Ensure all acquisitions and dispositions are logged within 24 hours with complete serial numbers, manufacturer, caliber, and type.
Conduct a full inventory count and cross-reference each firearm against your bound book entries. Document any discrepancies.
Check that all fields are filled in, dates are correct, NICS transaction numbers are recorded, and forms are signed.
Confirm that all multiple handgun sales within a 5-day period have been reported to ATF and local law enforcement.
Your current FFL license must be displayed at the licensed premises in a location visible to customers.
All firearms must be stored in a secure manner when the premises is unattended. Verify locks, safes, and alarm systems are functional.
Your operating hours and physical address must match what is on file with ATF. Report any changes before the inspection.
Ensure you have a NICS transaction number or state POC confirmation for every transfer. Verify no transfers were completed without a proceed or after a delay expired improperly.
Confirm that all NICS denials resulted in no transfer and that denied 4473 forms are retained and flagged appropriately.
Review any state-specific requirements (waiting periods, permits, registration) that apply in your jurisdiction beyond federal requirements.
Document which employees have access to firearms and 4473 forms.
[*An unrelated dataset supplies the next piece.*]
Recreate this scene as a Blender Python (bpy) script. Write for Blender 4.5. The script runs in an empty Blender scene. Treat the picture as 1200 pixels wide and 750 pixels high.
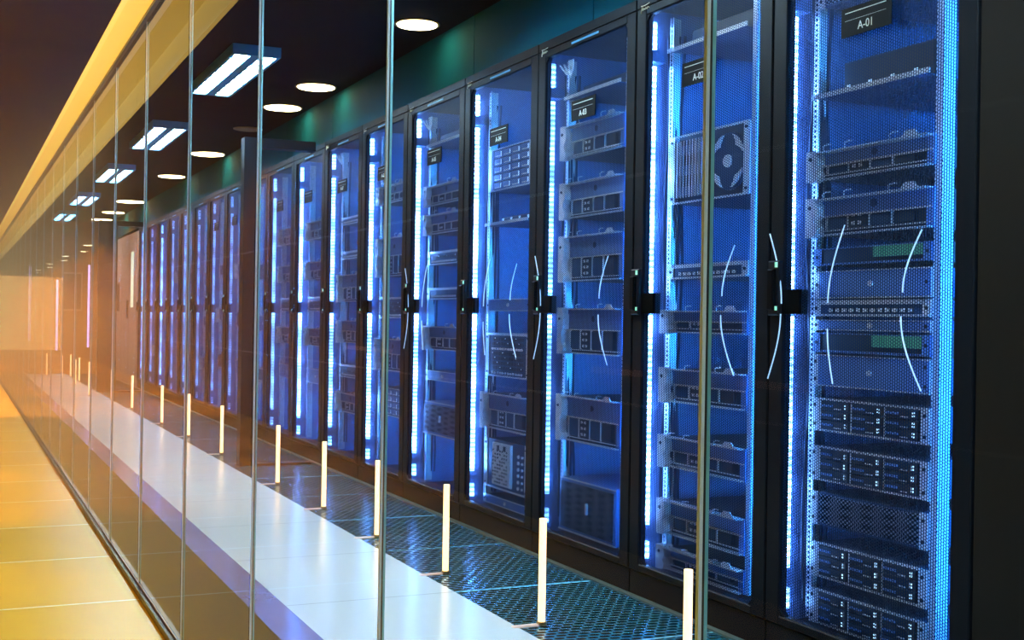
import bpy, math, random
from mathutils import Matrix, Vector
random.seed(7)
sc = bpy.context.scene
R = math.radians

# ------------------------------------------------------------------ camera, world, exposure
cd = bpy.data.cameras.new('camera'); cam = bpy.data.objects.new('camera', cd)
sc.collection.objects.link(cam); sc.camera = cam
cd.sensor_width = 36; cd.lens = 36 * 1436 / 1200; cd.clip_start = .02; cd.clip_end = 200
cam.matrix_world = (Matrix.Translation((0, 0, .96)) @ Matrix.Rotation(R(-24.5), 4, 'Z')
                    @ Matrix.Rotation(R(90), 4, 'X') @ Matrix.Rotation(R(.9), 4, 'Z'))
w = bpy.data.worlds.new('world'); sc.world = w; w.use_nodes = True
w.node_tree.nodes['Background'].inputs[0].default_value = (.05, .04, .06, 1)
w.node_tree.nodes['Background'].inputs[1].default_value = .05
vs = sc.view_settings
vs.view_transform = 'Standard'; vs.look = 'None'; vs.gamma = 1; vs.use_curve_mapping = False
vs.exposure = 0
try:
    cy = sc.cycles
    cy.transparent_max_bounces = 24; cy.max_bounces = 10; cy.glossy_bounces = 5
    cy.diffuse_bounces = 4; cy.sample_clamp_indirect = 6; cy.use_denoising = True
    cy.caustics_reflective = False; cy.caustics_refractive = False
except Exception:
    pass

GX = .60            # the glass line
RX = 2.186          # the rack fronts
PITCH = .80         # rack pitch
Y0 = 2.173          # first rack's near side
CEIL = 2.41         # ceiling of the server room
SOFF = 1.89         # ceiling of the corridor
GTOP = 1.975        # top of the glass
HAZE = .11
LW = -1.4           # corridor wall
YEND = 34
# light levels
L_TROF, L_DOWN, L_STRIP, L_FILL, L_COVE, L_ROD, P_SPOT = 88, 26, 40, 200, 1.0, 2.4, 60

# ------------------------------------------------------------------ materials
def nt(name):
    m = bpy.data.materials.new(name); m.use_nodes = True
    t = m.node_tree; b = t.nodes['Principled BSDF']
    return m, t, b
def N(t, typ, **kw):
    n = t.nodes.new(typ)
    for k, v in kw.items(): setattr(n, k, v)
    return n
def val(t, op, a, b=None, c=None):
    n = N(t, 'ShaderNodeMath', operation=op)
    for i, x in enumerate((a, b, c)):
        if x is None: continue
        if isinstance(x, (int, float)): n.inputs[i].default_value = x
        else: t.links.new(x, n.inputs[i])
    return n.outputs[0]
def mixc(t, f, a, b):
    n = N(t, 'ShaderNodeMix', data_type='RGBA')
    if isinstance(f, (int, float)): n.inputs[0].default_value = f
    else: t.links.new(f, n.inputs[0])
    for i, x in ((6, a), (7, b)):
        if isinstance(x, tuple): n.inputs[i].default_value = (*x, 1)
        else: t.links.new(x, n.inputs[i])
    return n.outputs[2]
def pm(name, col, rough=.5, metal=0, emis=None, es=0, var=.12, scale=9, spec=.5, coat=0):
    m, t, b = nt(name)
    tc = N(t, 'ShaderNodeTexCoord'); no = N(t, 'ShaderNodeTexNoise')
    no.inputs['Scale'].default_value = scale; no.inputs['Detail'].default_value = 3
    t.links.new(tc.outputs['Object'], no.inputs['Vector'])
    c = mixc(t, no.outputs[0], tuple(x * (1 - var) for x in col), tuple(min(1, x * (1 + var)) for x in col))
    t.links.new(c, b.inputs['Base Color'])
    b.inputs['Roughness'].default_value = rough; b.inputs['Metallic'].default_value = metal
    b.inputs['Specular IOR Level'].default_value = spec
    b.inputs['Coat Weight'].default_value = coat
    if emis:
        b.inputs['Emission Color'].default_value = (*emis, 1); b.inputs['Emission Strength'].default_value = es
    return m
def em(name, col, s):
    return pm(name, (.5, .5, .5), .5, 0, col, s)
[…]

Keep records of any compliance training completed.
Identify who will be present to speak with the IOI (Industry Operations Inspector) and ensure they have access to all records and keys.
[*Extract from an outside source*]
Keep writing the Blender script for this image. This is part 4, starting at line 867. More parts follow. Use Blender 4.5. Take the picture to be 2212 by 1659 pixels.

ATF Order 5370.1H (May 6, 2025) replaced the prior zero-tolerance policy with a graduated administrative action framework. Current ATF policy weighs willfulness, materiality, and prior compliance history before recommending license revocation — a single inadvertent paperwork error is no longer an automatic revocation trigger. This does NOT excuse non-compliance; serious or repeated violations (failure to run NICS, false statements on records, knowing transfers to prohibited persons) still result in revocation. Document any inadvertent errors with corrections per the single-line-through procedure and demonstrate good-faith compliance practices throughout the inspection.